W czerwcu nasi piłkarze rozegrali dwa ważne spotkania. W meczu towarzyskim z Niemcami na Stadionie Narodowym w Warszawie odnieśli zwycięstwo 1:0, co cieszyło polskich kibiców. Niestety, ich nastroje zostały popsucone porażką 2:3 w Kiszyniowie.
Ta niekorzystna sytuacja odbija się nie tylko na tabeli eliminacji mistrzostw Europy, gdzie zajmujemy dopiero 4. miejsce w grupie E. Polska reprezentacja, prowadzona przez Fernando Santosa, spadła również w rankingu FIFA, który wpływa na rozstawienia drużyn w różnych turniejach i kwalifikacjach.
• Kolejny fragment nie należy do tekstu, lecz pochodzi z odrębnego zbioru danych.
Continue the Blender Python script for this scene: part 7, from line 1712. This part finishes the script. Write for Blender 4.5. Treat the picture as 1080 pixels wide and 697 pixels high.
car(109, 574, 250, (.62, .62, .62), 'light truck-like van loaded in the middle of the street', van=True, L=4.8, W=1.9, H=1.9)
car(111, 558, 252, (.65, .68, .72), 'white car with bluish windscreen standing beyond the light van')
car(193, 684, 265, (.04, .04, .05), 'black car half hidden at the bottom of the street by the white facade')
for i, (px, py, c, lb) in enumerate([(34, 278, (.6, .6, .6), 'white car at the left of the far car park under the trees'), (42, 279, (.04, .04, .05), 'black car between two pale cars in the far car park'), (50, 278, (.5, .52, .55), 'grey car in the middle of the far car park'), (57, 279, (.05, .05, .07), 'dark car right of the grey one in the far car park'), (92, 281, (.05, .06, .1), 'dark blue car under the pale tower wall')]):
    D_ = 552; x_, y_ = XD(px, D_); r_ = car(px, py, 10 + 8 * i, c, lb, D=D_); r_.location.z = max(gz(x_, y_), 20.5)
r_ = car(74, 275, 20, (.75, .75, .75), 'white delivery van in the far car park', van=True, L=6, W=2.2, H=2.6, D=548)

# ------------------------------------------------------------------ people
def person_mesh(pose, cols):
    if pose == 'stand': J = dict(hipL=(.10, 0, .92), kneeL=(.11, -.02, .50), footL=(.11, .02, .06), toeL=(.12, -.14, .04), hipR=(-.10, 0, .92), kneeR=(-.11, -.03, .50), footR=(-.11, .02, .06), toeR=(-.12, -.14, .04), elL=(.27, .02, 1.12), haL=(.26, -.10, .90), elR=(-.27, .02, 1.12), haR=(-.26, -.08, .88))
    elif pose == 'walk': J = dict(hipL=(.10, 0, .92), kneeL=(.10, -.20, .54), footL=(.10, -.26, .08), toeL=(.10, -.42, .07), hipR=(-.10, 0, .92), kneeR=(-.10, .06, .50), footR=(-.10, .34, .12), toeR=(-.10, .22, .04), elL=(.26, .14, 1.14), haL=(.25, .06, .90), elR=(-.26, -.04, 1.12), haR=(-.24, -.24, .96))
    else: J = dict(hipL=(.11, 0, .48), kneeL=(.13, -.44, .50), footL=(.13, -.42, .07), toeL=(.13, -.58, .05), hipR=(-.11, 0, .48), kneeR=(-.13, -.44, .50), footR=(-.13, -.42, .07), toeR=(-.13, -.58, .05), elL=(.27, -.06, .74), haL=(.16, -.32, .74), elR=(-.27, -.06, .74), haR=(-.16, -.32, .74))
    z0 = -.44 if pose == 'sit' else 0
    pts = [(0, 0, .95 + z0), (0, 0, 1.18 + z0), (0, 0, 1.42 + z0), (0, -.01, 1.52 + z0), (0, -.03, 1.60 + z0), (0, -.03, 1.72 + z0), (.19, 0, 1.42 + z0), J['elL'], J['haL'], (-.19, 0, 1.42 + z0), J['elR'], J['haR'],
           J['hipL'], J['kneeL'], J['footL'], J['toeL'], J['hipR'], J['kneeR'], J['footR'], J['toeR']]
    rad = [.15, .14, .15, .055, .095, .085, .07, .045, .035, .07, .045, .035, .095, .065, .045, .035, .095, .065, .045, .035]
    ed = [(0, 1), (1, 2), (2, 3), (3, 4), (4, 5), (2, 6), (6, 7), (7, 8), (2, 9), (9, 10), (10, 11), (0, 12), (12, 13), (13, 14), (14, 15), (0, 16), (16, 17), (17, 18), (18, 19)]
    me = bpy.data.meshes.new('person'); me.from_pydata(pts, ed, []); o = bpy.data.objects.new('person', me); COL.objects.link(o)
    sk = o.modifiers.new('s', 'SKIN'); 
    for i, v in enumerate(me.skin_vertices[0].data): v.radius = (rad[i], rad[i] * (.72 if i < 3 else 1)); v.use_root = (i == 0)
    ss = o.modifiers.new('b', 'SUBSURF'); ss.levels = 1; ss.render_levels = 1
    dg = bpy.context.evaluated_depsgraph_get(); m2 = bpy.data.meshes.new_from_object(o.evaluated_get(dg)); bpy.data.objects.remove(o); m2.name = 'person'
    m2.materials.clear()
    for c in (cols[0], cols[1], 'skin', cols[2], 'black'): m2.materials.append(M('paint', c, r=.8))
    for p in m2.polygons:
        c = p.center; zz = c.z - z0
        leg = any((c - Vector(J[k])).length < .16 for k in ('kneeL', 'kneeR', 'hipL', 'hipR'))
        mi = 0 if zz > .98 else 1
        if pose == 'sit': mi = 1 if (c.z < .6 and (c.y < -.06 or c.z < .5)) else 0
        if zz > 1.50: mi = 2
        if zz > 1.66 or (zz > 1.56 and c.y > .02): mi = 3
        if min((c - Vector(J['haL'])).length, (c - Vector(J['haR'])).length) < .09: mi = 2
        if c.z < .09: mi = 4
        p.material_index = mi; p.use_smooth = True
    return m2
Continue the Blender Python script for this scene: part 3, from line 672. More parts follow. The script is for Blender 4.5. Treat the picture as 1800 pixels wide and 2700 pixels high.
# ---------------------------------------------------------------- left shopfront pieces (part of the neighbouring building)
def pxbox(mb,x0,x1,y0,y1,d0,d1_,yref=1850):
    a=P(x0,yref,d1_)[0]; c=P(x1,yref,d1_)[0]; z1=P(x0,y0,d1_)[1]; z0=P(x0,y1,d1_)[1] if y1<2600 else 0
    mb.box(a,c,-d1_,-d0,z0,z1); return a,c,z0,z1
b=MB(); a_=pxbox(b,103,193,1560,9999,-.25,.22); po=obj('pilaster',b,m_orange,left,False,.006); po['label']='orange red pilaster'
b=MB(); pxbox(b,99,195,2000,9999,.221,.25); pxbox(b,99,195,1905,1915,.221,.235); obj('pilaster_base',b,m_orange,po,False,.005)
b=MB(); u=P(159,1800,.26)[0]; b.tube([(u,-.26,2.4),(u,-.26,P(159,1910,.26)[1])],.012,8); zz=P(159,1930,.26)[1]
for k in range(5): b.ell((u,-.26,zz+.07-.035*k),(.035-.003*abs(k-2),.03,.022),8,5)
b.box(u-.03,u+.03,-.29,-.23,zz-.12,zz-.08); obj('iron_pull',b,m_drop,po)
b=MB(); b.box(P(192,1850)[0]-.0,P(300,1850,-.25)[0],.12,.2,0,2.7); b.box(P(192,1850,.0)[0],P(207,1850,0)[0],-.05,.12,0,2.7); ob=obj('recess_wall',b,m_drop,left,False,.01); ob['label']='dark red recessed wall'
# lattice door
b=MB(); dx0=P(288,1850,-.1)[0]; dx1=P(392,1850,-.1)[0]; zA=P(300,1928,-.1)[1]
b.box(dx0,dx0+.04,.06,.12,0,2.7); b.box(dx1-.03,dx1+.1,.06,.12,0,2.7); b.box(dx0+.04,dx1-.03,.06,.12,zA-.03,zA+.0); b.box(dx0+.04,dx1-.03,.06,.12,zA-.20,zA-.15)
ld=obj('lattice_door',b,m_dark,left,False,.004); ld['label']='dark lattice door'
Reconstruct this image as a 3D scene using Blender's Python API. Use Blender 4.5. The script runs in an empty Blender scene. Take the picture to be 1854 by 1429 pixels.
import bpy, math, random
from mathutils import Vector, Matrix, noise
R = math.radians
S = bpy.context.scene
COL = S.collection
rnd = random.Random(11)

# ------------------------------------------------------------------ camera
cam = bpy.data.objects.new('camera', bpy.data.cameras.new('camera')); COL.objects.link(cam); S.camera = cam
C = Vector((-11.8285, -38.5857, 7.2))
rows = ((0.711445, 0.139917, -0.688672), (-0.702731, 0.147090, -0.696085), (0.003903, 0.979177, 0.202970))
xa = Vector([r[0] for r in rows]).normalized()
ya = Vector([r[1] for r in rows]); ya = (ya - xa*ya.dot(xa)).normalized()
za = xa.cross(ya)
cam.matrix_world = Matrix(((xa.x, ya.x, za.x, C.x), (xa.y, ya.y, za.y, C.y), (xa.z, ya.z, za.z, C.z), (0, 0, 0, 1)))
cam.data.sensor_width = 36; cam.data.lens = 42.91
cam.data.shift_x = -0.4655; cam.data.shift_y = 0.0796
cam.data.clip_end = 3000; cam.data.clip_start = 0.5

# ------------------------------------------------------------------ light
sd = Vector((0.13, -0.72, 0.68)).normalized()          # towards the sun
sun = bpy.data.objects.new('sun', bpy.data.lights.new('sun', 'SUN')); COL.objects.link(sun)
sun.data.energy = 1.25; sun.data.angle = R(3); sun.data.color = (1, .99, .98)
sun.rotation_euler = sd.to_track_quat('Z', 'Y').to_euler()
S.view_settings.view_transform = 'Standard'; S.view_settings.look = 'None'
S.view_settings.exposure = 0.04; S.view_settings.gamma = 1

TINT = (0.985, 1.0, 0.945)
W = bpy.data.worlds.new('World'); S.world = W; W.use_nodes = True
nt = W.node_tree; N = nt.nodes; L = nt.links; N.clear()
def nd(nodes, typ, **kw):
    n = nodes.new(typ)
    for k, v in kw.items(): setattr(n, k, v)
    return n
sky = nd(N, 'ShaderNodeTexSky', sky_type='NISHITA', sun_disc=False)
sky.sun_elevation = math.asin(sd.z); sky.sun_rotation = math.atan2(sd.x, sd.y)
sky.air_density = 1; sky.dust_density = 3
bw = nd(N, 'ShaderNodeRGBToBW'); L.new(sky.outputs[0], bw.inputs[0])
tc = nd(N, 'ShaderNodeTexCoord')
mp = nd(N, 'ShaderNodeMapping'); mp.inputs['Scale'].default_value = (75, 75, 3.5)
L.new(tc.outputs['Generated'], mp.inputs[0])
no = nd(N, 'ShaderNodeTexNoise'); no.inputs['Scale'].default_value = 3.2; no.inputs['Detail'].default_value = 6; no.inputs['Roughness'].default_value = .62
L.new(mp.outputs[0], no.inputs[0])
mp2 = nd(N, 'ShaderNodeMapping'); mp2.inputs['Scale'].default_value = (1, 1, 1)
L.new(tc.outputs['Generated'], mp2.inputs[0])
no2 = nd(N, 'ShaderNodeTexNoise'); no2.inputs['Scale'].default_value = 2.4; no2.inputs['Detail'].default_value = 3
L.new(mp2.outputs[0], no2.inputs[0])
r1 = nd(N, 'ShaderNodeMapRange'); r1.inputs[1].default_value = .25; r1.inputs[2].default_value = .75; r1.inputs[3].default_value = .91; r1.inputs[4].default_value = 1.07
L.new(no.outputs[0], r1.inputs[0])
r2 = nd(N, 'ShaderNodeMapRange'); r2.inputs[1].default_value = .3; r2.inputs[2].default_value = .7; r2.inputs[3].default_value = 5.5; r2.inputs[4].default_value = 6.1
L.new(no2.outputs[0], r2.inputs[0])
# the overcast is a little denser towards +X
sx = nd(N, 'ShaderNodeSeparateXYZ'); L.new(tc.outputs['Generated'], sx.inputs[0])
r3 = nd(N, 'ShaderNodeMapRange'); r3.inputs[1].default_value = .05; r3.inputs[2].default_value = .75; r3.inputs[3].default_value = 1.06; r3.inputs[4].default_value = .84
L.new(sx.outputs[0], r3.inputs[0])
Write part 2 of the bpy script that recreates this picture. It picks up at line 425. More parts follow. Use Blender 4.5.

W czerwcu Polacy stracili 16 punktów, co jest szóstym najgorszym wynikiem spośród wszystkich reprezentacji na świecie. Gorzej wypadły jedynie zespoły Walii, Irlandii Północnej, Maroka, Bośni i Hercegowiny oraz Tunezji.
Mimo tych niepowodzeń, czołówka rankingu FIFA nie uległa większym zmianom. Na pierwszym miejscu nadal znajduje się aktualny mistrz świata – Argentyna. Na kolejnych pozycjach plasują się Francja, Brazylia, Anglia, Belgia, Chorwacja, Holandia, Włochy i Portugalia. Dziesiątkę najlepszych drużyn zamyka Hiszpania, triumfator Ligi Narodów.
Reprezentacja Polski ma teraz przed sobą trudne zadanie, aby odrobić straty i poprawić swoją pozycję w rankingu FIFA.